It’s amazing how quickly after any kind of disaster people begin to claim to know why or how something happened or who is to blame, even in the cases of natural disasters.  Whether it is Christian leaders, pop stars, politicians or athletes, people seem to trip over each other trying to be the first to offer up an explanation, often times not even stopping to think before they pronounce judgment.  A quick sampling can remind us that people have said that terrorists attacked America because of homosexuality, the earthquake in Haiti was caused by a deal with the devil, Hurricane Katrina hit New Orleans because it is a city full of sin, and, now, among other things Japan has been hit by an earthquake, that then caused a tsunami, that then caused nuclear plants to move towards meltdowns, because of Pearl Harbor.

Whether seen through the lens of a vengeful God or karmic retribution these statements are reprehensible and show a greater concern to feel comforted and safe than they do for the lives that have been lost and those who teeter on the brink of disaster.  We have such a great desire to feel like we understand something so tragic so that we can feel like we can avoid it.  It gives us a sense of control over our lives when we have been confronted by something so far beyond our control or our understanding.  We build our lives around the idea that we can control them, that we can understand them, and we cannot let go of this, even if it means laying blame implicitly or explicitly at the feet of the victims of such a tragedy.

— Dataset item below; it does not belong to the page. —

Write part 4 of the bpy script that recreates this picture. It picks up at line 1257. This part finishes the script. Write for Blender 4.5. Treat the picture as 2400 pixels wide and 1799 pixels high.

This does not simply lay the blame at the feet of the victims, though, it also lays the blame at the feet of the God who is proclaimed to be a God of love.  This problem shows itself in our language about tragedy, as we call what happened in New Orleans, Haiti and Japan “Acts of God”.  It also shows itself when honest atheistic and agnostic people ask Christians to explain how God can allow something like this to happen, or possibly even cause it.  I have sought an answer to this question many times, and while I think I can touch on the subject, I certainly cannot explain it beyond a reasonable doubt.  Many of my answers, such as free will or God is there with those who suffer, fall short of what I wish I knew and could report to those asking the questions.

All I can say is this, God is big enough to take the blame from those seeking to discredit God but Christians don’t do any good suggesting God acts heinously; the victims deserve our prayers and help not our blame; I do not believe this or other tragedies to be “Acts of God”; and God is there with the victims seeking to comfort, heal and restore and we should be doing the same.